6 May 2026
30 Nov 2026

FUMD-AI

Federated Urban Mobility Datasets and AI-based Handover Prediction

This project brings together the power of the EOSC Federation to deliver a fully reproducible workflow for generating urban mobility datasets and training AI models that predict handovers for connected vehicles, a challenge at the heart of next-generation transportation systems.

By tapping into federated resources such as the EOSC Node Poland for data storage and processing, and GPU infrastructure in Skopje for AI training, the research demonstrates how geographically distributed, heterogeneous resources can be seamlessly woven into a single, coherent scientific environment.

At its core, the workflow pairs SUMO traffic simulation with OMNeT++ 5G network modelling to produce rich, fine-grained datasets capturing both vehicle telemetry and network performance metrics. These datasets then fuel AI models trained to anticipate which cell a vehicle will connect to next, based on its historical mobility patterns, a capability with real implications for smoother, more reliable connected driving experiences.

Every output, datasets, AI models, and training scripts, is published under FAIR and Open Science principles, making the work fully accessible and reusable by the broader research community. Beyond the data, the project will contribute structured training materials to the EOSC Academy, fostering peer-to-peer learning and empowering other teams to replicate these workflows across domains like intelligent transportation and mobile communications.

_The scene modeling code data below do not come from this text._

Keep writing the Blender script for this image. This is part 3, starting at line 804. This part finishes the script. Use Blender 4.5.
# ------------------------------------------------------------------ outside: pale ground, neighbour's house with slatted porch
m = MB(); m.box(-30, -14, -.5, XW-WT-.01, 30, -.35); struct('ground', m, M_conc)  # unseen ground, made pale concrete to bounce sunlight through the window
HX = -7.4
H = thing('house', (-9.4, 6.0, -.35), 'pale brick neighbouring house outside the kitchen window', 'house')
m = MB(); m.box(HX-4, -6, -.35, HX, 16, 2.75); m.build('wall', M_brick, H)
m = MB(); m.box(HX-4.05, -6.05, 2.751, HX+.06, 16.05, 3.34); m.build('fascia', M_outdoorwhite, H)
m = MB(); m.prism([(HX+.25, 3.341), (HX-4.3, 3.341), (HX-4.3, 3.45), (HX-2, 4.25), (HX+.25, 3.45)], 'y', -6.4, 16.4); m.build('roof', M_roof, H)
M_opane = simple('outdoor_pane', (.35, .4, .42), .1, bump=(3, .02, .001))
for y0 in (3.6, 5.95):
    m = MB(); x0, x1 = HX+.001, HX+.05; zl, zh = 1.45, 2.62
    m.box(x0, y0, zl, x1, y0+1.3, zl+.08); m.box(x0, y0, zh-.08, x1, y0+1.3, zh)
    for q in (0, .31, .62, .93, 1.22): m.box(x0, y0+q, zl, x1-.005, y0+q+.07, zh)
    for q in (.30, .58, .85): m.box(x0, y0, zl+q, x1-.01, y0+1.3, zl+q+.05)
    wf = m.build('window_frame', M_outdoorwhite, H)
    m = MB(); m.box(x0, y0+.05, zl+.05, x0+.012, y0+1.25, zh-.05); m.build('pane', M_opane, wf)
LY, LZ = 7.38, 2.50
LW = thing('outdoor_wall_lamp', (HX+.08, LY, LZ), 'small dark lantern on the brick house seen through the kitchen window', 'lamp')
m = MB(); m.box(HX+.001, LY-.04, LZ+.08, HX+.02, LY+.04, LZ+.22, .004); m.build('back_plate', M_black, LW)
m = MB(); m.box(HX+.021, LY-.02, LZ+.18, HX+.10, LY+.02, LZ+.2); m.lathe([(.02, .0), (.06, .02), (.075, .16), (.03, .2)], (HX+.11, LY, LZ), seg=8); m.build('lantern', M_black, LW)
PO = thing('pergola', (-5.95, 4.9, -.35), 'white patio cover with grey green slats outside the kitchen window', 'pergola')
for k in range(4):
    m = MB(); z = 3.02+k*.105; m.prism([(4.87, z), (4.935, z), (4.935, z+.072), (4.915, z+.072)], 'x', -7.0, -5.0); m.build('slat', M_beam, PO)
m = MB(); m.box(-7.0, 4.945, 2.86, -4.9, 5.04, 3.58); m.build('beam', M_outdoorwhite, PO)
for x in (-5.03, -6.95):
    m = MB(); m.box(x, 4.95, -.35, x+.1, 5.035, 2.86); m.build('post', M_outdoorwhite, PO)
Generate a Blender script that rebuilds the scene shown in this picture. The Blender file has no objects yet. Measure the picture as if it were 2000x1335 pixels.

Ultimately, this initiative is a concrete demonstration of what the EOSC Federation makes possible: complex, interdisciplinary research that no single institution could efficiently tackle alone.

Excellence
Impact

The project supports EU Open Science priorities and EOSC Federation objectives by delivering FAIR datasets, open-source AI methods, and a reproducible scientific workflow executable across federated infrastructures. By publishing data, code, and documentation openly and with persistent identifiers, it contributes to the practical implementation of FAIR principles and strengthens EOSC as a trusted environment for cross-border, reproducible research.

Benefits for researchers are immediate and concrete: access to realistic urban mobility and 5G network datasets, plus a reference AI model for predicting a vehicle’s next serving cell. This enables benchmarking, method comparison, and rapid experimentation without requiring complex local setups. The published workflow allows others to reproduce results, adapt scenarios to new cities or traffic densities, and extend the model for related research.

Participating organisations each gain something tangible. EOSC Node Poland strengthens its portfolio by hosting a visible, high-demand scientific workflow and gains operational experience for similar projects. FINKI validates how specialised GPU infrastructure can complement Node services and contribute reusable AI pipelines. UMH demonstrates practical cross-border collaboration by integrating distributed resources into a single reproducible workflow and producing publishable results and documentation. For the wider EOSC community, the consortium delivers a tested reference workflow and a concrete example of federation in practice.

The project enhances FAIRness through rich metadata, clear licensing, and thorough documentation, while executable notebooks and open repositories with persistent identifiers ensure long-term interoperability, reproducibility, and accessibility through EOSC channels.